* Available data *
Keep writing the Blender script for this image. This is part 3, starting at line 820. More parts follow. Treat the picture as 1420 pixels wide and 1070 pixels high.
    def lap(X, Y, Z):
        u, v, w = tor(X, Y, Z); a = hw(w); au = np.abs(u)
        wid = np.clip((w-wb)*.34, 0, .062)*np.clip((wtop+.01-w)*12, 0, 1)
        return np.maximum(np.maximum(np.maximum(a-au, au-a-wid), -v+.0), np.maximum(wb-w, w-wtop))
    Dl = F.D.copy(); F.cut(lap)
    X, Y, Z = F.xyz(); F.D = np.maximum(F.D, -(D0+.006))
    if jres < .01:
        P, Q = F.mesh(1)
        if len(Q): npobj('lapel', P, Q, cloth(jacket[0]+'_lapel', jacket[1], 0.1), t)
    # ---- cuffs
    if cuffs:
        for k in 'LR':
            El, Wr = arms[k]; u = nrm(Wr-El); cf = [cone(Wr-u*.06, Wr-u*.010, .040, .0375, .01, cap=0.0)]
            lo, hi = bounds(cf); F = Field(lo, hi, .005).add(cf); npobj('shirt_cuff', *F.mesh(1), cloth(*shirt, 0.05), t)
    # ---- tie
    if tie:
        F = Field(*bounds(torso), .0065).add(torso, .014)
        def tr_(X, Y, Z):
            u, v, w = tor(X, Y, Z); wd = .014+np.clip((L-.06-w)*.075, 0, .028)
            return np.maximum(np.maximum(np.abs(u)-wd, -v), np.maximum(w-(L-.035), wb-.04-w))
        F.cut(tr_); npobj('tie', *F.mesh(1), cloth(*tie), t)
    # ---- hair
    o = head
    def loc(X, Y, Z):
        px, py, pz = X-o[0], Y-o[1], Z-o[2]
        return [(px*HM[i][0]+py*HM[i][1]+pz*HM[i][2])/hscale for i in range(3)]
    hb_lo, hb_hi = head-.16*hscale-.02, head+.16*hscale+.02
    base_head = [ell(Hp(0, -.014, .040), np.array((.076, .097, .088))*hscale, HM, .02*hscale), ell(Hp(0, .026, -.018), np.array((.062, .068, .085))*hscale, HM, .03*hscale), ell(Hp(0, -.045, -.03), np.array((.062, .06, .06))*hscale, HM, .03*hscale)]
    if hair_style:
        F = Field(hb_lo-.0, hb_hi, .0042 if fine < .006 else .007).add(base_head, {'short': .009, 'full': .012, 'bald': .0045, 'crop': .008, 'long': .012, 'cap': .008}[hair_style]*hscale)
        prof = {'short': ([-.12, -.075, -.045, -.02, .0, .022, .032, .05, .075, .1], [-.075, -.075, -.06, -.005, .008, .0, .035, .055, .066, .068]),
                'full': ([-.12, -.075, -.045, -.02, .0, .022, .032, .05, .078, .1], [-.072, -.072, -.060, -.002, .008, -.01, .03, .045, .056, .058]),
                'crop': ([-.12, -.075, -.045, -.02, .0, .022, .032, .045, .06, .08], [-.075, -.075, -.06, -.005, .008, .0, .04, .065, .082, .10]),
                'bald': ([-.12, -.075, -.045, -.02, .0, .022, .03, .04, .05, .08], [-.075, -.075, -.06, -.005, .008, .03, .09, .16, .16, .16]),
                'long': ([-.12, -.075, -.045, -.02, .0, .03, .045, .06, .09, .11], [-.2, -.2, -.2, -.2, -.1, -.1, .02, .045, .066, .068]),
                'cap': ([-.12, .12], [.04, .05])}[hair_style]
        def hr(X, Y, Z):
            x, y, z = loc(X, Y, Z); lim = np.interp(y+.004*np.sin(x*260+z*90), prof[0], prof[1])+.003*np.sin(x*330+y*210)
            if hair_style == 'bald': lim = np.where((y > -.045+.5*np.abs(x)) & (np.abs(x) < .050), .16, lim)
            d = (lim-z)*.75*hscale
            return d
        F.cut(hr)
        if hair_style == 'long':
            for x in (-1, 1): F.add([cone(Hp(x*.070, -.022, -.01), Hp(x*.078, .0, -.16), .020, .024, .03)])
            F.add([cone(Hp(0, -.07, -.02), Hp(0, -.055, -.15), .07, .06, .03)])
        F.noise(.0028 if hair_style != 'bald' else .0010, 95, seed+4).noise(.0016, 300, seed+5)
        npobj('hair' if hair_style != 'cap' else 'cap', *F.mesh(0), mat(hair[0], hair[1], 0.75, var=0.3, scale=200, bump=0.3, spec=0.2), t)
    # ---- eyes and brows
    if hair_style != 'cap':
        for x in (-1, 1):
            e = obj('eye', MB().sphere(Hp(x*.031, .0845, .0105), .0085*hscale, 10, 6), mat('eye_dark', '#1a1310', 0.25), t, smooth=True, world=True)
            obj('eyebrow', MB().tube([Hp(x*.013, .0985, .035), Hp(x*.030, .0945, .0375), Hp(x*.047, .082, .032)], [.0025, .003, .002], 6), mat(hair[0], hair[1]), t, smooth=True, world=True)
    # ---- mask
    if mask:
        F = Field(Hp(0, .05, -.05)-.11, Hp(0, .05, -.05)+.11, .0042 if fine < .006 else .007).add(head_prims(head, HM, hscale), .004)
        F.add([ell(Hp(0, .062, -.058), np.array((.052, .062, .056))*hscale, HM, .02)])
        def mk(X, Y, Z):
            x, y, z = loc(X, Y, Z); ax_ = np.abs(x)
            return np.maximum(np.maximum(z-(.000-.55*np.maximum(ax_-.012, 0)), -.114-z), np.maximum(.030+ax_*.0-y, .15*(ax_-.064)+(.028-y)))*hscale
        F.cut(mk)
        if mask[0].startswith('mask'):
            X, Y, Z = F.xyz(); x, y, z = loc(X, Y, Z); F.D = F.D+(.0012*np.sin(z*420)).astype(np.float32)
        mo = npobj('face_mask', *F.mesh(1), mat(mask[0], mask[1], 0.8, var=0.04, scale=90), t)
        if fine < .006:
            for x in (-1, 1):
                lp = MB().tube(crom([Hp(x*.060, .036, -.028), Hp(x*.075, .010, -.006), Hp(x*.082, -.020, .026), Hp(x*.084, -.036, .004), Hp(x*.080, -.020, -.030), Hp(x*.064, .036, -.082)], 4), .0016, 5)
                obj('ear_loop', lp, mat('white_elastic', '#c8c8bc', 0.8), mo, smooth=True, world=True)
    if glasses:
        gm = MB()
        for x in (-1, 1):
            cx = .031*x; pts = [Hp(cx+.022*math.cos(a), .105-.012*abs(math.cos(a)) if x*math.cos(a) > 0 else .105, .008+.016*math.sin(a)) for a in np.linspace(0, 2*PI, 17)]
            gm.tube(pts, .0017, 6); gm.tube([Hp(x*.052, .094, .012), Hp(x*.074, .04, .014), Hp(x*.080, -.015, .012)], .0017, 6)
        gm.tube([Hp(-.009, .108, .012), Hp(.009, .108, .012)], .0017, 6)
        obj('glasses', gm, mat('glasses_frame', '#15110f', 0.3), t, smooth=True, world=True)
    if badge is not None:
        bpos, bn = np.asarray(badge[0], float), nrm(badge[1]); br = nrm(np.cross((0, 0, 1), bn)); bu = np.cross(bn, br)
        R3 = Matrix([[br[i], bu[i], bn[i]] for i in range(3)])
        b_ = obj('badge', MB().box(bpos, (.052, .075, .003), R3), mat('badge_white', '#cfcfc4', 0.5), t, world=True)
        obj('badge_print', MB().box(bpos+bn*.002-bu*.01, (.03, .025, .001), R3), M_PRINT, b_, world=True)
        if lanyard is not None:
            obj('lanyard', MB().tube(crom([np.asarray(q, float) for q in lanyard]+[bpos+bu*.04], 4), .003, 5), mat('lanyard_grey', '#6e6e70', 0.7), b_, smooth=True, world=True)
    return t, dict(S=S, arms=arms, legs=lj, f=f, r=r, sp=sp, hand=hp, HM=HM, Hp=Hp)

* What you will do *
Repeat the material above in full, quoting it exactly.

* Answer to this task *
Keep writing the Blender script for this image. This is part 3, starting at line 820. More parts follow. Treat the picture as 1420 pixels wide and 1070 pixels high.
    def lap(X, Y, Z):
        u, v, w = tor(X, Y, Z); a = hw(w); au = np.abs(u)
        wid = np.clip((w-wb)*.34, 0, .062)*np.clip((wtop+.01-w)*12, 0, 1)
        return np.maximum(np.maximum(np.maximum(a-au, au-a-wid), -v+.0), np.maximum(wb-w, w-wtop))
    Dl = F.D.copy(); F.cut(lap)
    X, Y, Z = F.xyz(); F.D = np.maximum(F.D, -(D0+.006))
    if jres < .01:
        P, Q = F.mesh(1)
        if len(Q): npobj('lapel', P, Q, cloth(jacket[0]+'_lapel', jacket[1], 0.1), t)
    # ---- cuffs
    if cuffs:
        for k in 'LR':
            El, Wr = arms[k]; u = nrm(Wr-El); cf = [cone(Wr-u*.06, Wr-u*.010, .040, .0375, .01, cap=0.0)]
            lo, hi = bounds(cf); F = Field(lo, hi, .005).add(cf); npobj('shirt_cuff', *F.mesh(1), cloth(*shirt, 0.05), t)
    # ---- tie
    if tie:
        F = Field(*bounds(torso), .0065).add(torso, .014)
        def tr_(X, Y, Z):
            u, v, w = tor(X, Y, Z); wd = .014+np.clip((L-.06-w)*.075, 0, .028)
            return np.maximum(np.maximum(np.abs(u)-wd, -v), np.maximum(w-(L-.035), wb-.04-w))
        F.cut(tr_); npobj('tie', *F.mesh(1), cloth(*tie), t)
    # ---- hair
    o = head
    def loc(X, Y, Z):
        px, py, pz = X-o[0], Y-o[1], Z-o[2]
        return [(px*HM[i][0]+py*HM[i][1]+pz*HM[i][2])/hscale for i in range(3)]
    hb_lo, hb_hi = head-.16*hscale-.02, head+.16*hscale+.02
    base_head = [ell(Hp(0, -.014, .040), np.array((.076, .097, .088))*hscale, HM, .02*hscale), ell(Hp(0, .026, -.018), np.array((.062, .068, .085))*hscale, HM, .03*hscale), ell(Hp(0, -.045, -.03), np.array((.062, .06, .06))*hscale, HM, .03*hscale)]
    if hair_style:
        F = Field(hb_lo-.0, hb_hi, .0042 if fine < .006 else .007).add(base_head, {'short': .009, 'full': .012, 'bald': .0045, 'crop': .008, 'long': .012, 'cap': .008}[hair_style]*hscale)
        prof = {'short': ([-.12, -.075, -.045, -.02, .0, .022, .032, .05, .075, .1], [-.075, -.075, -.06, -.005, .008, .0, .035, .055, .066, .068]),
                'full': ([-.12, -.075, -.045, -.02, .0, .022, .032, .05, .078, .1], [-.072, -.072, -.060, -.002, .008, -.01, .03, .045, .056, .058]),
                'crop': ([-.12, -.075, -.045, -.02, .0, .022, .032, .045, .06, .08], [-.075, -.075, -.06, -.005, .008, .0, .04, .065, .082, .10]),
                'bald': ([-.12, -.075, -.045, -.02, .0, .022, .03, .04, .05, .08], [-.075, -.075, -.06, -.005, .008, .03, .09, .16, .16, .16]),
                'long': ([-.12, -.075, -.045, -.02, .0, .03, .045, .06, .09, .11], [-.2, -.2, -.2, -.2, -.1, -.1, .02, .045, .066, .068]),
                'cap': ([-.12, .12], [.04, .05])}[hair_style]
        def hr(X, Y, Z):
            x, y, z = loc(X, Y, Z); lim = np.interp(y+.004*np.sin(x*260+z*90), prof[0], prof[1])+.003*np.sin(x*330+y*210)
            if hair_style == 'bald': lim = np.where((y > -.045+.5*np.abs(x)) & (np.abs(x) < .050), .16, lim)
            d = (lim-z)*.75*hscale
            return d
        F.cut(hr)
        if hair_style == 'long':
            for x in (-1, 1): F.add([cone(Hp(x*.070, -.022, -.01), Hp(x*.078, .0, -.16), .020, .024, .03)])
            F.add([cone(Hp(0, -.07, -.02), Hp(0, -.055, -.15), .07, .06, .03)])
        F.noise(.0028 if hair_style != 'bald' else .0010, 95, seed+4).noise(.0016, 300, seed+5)
        npobj('hair' if hair_style != 'cap' else 'cap', *F.mesh(0), mat(hair[0], hair[1], 0.75, var=0.3, scale=200, bump=0.3, spec=0.2), t)
    # ---- eyes and brows
    if hair_style != 'cap':
        for x in (-1, 1):
            e = obj('eye', MB().sphere(Hp(x*.031, .0845, .0105), .0085*hscale, 10, 6), mat('eye_dark', '#1a1310', 0.25), t, smooth=True, world=True)
            obj('eyebrow', MB().tube([Hp(x*.013, .0985, .035), Hp(x*.030, .0945, .0375), Hp(x*.047, .082, .032)], [.0025, .003, .002], 6), mat(hair[0], hair[1]), t, smooth=True, world=True)
    # ---- mask
    if mask:
        F = Field(Hp(0, .05, -.05)-.11, Hp(0, .05, -.05)+.11, .0042 if fine < .006 else .007).add(head_prims(head, HM, hscale), .004)
        F.add([ell(Hp(0, .062, -.058), np.array((.052, .062, .056))*hscale, HM, .02)])
        def mk(X, Y, Z):
            x, y, z = loc(X, Y, Z); ax_ = np.abs(x)
            return np.maximum(np.maximum(z-(.000-.55*np.maximum(ax_-.012, 0)), -.114-z), np.maximum(.030+ax_*.0-y, .15*(ax_-.064)+(.028-y)))*hscale
        F.cut(mk)
        if mask[0].startswith('mask'):
            X, Y, Z = F.xyz(); x, y, z = loc(X, Y, Z); F.D = F.D+(.0012*np.sin(z*420)).astype(np.float32)
        mo = npobj('face_mask', *F.mesh(1), mat(mask[0], mask[1], 0.8, var=0.04, scale=90), t)
        if fine < .006:
            for x in (-1, 1):
                lp = MB().tube(crom([Hp(x*.060, .036, -.028), Hp(x*.075, .010, -.006), Hp(x*.082, -.020, .026), Hp(x*.084, -.036, .004), Hp(x*.080, -.020, -.030), Hp(x*.064, .036, -.082)], 4), .0016, 5)
                obj('ear_loop', lp, mat('white_elastic', '#c8c8bc', 0.8), mo, smooth=True, world=True)
    if glasses:
        gm = MB()
        for x in (-1, 1):
            cx = .031*x; pts = [Hp(cx+.022*math.cos(a), .105-.012*abs(math.cos(a)) if x*math.cos(a) > 0 else .105, .008+.016*math.sin(a)) for a in np.linspace(0, 2*PI, 17)]
            gm.tube(pts, .0017, 6); gm.tube([Hp(x*.052, .094, .012), Hp(x*.074, .04, .014), Hp(x*.080, -.015, .012)], .0017, 6)
        gm.tube([Hp(-.009, .108, .012), Hp(.009, .108, .012)], .0017, 6)
        obj('glasses', gm, mat('glasses_frame', '#15110f', 0.3), t, smooth=True, world=True)
    if badge is not None:
        bpos, bn = np.asarray(badge[0], float), nrm(badge[1]); br = nrm(np.cross((0, 0, 1), bn)); bu = np.cross(bn, br)
        R3 = Matrix([[br[i], bu[i], bn[i]] for i in range(3)])
        b_ = obj('badge', MB().box(bpos, (.052, .075, .003), R3), mat('badge_white', '#cfcfc4', 0.5), t, world=True)
        obj('badge_print', MB().box(bpos+bn*.002-bu*.01, (.03, .025, .001), R3), M_PRINT, b_, world=True)
        if lanyard is not None:
            obj('lanyard', MB().tube(crom([np.asarray(q, float) for q in lanyard]+[bpos+bu*.04], 4), .003, 5), mat('lanyard_grey', '#6e6e70', 0.7), b_, smooth=True, world=True)
    return t, dict(S=S, arms=arms, legs=lj, f=f, r=r, sp=sp, hand=hp, HM=HM, Hp=Hp)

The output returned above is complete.